Contact: Jesse Moriarity, 581-1427; George Manlove, 581-3756

ORONO — UMaine students will be asked to think outside the box during Global Entrepreneurship Week Nov. 12-19, as they create uncommon new uses for everyday objects like post-it notes or rubber bands.

They’ll be competing with teams of other college students from at least 55 institutions from 12 countries, participating in the Web-based Global Innovation Tournament, which poses the question, “How would you change the world with an everyday object?”

Using such objects as rubber bands, post-it notes or paper clips, student teams will stretch their imaginations coming up with new ways to create something practical, educational, political, humanitarian, or just fun and novel, says Jesse Moriarity, coordinator of UMaine’s Foster Student Innovation Center, which is hosting the event on the UMaine campus.

The challenge is simple: teams of students from all over the UMaine campus are invited to compete by creating value with an everyday object. The mystery object will be revealed on Wednesday, Nov. 12, and students will have four days to put together a short video showing how they created value with the mystery object. Value is not necessarily monetary; it could be artistic or social.

The annual event was founded three years ago at Stanford University and has been including more college campuses around the world since then.

Videos of previous winners are available on Stanford’s Entrepreneurship Week Web page (http://eweek.stanford.edu/2008/winners.html). Winning creations have included: rubber bands used to identify locally grown produce in grocery stores; a rubber band-link jump rope; a giant rubber band frame system on which students attach their “secrets” anonymously; an infomercial parody about an elastic band product to prevent shoe laces from becoming untied; and short dramas about capital punishment and about condom use.

“Everyone we’ve talked with about it has been really excited,” says Moriarity. “On top of being a really fun challenge for students, it’s also a great way for them to learn more about the Innovation Center and what we have to offer.”
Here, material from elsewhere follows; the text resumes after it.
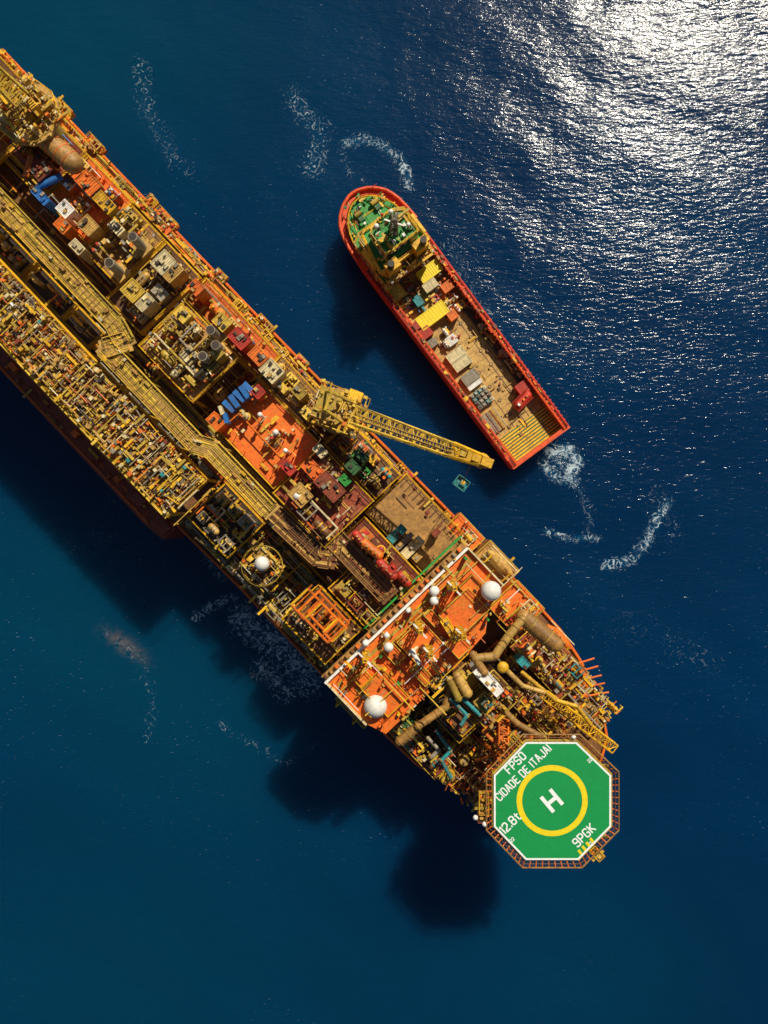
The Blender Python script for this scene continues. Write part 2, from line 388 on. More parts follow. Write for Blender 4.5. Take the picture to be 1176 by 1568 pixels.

To assist students with creating short video productions about team creations and explanations of how they are to be used, Moriarity says audio-visual equipment will be available to students through Fogler Library or UMaine’s AV Services Department. On Nov. 13, the Innovation Center will offer a video-producing workshop to teach students about video-editing software.

Student entries will be uploaded to YouTube for review by a panel of judges. Web addresses linking to the UMaine entries will be emailed to Moriarity, and judges at UMaine will select the three best.

On Wednesday, Nov. 19, the Foster Student Innovation Center will host a screening party, at which winning videos will be announced and prizes awarded. Top videos will be entered in the Global Innovation Tournament.

Information about the contest, related Web links and the Foster Student Innovation Center are available on the center’s website (www.umaine.edu/innovation). The University Credit Union is sponsoring the Global Innovation Tournament activities at UMaine.